On Being A Car Headlight: Backstage at Rumors

Emily Sillars ’15 doesn’t have the most glamorous job in the Rumors cast. If she’s very good at it, no one in the audience will even know she’s there—her small part will simply weave another thread in the magic cloth of the play.

When stage manager Minh Do ’13 tells her the cue through a headset—cue five, or six, or 12—Sillars tips a giant light mounted on a pole and spins it toward the stage windows.

“To me, it just looks like this,” says the soft-spoken Sillars, and she spins the light toward the windows. During the show, the beam plays across the interior of a sophisticated New York mansion. Or at least that’s what it looks like to the audience. From Sillars’ perch backstage, all she can see is an unfinished wall, full of exposed joists and beams.

“I can’t tell what it looks like at all,” Sillars says, adding with a gesture at the room beyond, “It all works together and makes this place.”

The run of the play has been just two weeks. Over the course of the trimester, though, Sillars, and the rest of the Rumors cast and crew, have spent long hours of construction and prep time to create the illusion of the high-stakes, frivolous world of upper class New Yorkers (as envisioned by playwright Neil Simon).

The work has continued during the play’s two-week run. Each night, Sillars and a fellow crew member come in at 6 pm—an hour before the show—to sweep the set and arrange the furniture in its proper positions.

“We all work really hard so it all looks right,” Sillars says. “That’s part of the fun.”

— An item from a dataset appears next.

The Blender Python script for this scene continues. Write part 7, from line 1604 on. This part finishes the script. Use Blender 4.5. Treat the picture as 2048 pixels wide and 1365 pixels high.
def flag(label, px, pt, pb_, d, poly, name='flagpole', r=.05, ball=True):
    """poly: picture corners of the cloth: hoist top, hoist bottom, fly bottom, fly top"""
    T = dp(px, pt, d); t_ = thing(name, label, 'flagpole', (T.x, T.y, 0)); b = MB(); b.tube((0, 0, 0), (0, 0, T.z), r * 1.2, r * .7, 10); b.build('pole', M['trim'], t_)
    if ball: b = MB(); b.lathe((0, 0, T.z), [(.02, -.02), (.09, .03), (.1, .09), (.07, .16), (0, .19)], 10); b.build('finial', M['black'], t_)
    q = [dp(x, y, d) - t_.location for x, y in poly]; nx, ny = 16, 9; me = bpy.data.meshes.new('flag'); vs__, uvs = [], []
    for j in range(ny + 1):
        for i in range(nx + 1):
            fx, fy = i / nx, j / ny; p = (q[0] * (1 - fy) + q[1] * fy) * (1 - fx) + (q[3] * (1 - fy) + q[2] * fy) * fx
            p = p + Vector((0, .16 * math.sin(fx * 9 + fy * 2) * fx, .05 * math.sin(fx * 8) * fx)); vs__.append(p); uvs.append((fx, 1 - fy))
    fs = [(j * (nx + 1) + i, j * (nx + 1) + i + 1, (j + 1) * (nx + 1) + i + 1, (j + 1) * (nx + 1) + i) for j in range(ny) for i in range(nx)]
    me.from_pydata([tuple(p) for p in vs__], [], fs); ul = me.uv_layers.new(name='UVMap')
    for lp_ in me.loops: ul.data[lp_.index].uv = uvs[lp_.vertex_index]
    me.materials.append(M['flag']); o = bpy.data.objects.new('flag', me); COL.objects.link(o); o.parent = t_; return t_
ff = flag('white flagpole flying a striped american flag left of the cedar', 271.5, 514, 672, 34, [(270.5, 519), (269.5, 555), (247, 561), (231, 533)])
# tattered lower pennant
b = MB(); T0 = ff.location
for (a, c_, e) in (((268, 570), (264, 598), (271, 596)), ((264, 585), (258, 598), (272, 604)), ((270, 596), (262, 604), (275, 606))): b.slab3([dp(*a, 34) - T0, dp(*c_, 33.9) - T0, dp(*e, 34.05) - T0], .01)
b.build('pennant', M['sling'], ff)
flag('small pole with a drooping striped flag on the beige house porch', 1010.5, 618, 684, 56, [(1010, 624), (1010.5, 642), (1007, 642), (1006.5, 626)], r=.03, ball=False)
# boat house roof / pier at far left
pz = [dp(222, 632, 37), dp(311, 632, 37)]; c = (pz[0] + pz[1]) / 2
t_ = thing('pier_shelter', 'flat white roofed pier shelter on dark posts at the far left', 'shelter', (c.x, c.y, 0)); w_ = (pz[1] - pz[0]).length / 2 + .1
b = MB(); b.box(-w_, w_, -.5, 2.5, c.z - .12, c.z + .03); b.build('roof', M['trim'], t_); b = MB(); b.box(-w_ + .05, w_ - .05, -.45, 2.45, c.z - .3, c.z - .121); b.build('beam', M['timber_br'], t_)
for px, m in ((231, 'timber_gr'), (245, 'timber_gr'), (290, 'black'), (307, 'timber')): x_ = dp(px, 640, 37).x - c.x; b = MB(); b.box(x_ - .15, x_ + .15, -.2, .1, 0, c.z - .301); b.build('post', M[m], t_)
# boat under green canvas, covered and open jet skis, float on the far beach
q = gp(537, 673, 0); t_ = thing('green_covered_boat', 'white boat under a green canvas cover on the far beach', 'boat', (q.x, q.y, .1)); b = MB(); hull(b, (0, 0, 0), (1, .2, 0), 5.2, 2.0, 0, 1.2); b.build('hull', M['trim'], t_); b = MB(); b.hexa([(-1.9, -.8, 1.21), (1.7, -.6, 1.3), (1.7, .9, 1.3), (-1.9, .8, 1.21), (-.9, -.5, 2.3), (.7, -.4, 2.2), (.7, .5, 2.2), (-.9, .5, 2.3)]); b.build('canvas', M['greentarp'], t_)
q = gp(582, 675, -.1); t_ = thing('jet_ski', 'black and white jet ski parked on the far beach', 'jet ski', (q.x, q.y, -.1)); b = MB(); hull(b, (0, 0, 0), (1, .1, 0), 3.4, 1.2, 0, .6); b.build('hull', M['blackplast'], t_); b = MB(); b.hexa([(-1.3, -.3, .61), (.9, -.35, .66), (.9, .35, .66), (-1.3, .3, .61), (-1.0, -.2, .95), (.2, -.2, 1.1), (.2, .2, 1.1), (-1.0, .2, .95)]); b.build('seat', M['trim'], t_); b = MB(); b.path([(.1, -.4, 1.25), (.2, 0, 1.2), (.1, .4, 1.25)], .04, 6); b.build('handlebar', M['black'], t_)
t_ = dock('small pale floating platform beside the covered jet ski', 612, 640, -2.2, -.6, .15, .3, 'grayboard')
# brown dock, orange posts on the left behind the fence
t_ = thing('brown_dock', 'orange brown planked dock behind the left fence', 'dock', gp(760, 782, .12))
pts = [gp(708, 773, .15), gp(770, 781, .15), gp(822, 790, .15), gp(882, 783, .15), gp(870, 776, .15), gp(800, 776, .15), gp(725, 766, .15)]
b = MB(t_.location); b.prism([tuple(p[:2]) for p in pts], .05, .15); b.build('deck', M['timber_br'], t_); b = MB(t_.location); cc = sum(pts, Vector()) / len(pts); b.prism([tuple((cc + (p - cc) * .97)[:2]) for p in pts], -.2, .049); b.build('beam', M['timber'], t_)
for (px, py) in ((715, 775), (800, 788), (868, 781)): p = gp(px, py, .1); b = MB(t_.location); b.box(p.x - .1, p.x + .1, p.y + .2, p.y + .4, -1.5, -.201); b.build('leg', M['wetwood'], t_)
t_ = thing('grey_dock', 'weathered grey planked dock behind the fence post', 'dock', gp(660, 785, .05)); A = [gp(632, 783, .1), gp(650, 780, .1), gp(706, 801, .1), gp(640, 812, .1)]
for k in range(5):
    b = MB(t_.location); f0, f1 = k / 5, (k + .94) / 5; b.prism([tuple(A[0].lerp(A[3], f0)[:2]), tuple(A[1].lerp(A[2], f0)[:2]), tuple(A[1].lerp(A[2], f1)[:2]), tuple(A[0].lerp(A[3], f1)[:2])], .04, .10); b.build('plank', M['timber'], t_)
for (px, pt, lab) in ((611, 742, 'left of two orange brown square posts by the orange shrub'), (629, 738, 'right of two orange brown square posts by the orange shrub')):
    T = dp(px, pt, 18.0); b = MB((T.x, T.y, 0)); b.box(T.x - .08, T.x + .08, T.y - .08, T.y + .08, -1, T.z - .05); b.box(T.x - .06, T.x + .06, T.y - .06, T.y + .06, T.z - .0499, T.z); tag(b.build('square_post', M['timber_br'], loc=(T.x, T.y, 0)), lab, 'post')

Since the play takes place during a dinner party, the crew also must preset plates of food and drink—Sillars is in charge of the cups of stage coffee (it’s actually tea)—along with other props. At the end of the night, as they wash up the dishes and reset the props, giddy with the response from the audience that night, the crew will often start to dance or break into song.

That moment of revelry is one of Sillars’ favorites and she says she would do any job for the chance to be in the shows and “help make the performance happen.”

“We do jobs, but we have fun too,” she says, twirling a long braid around one hand. “It’s almost like another play goes on back here.”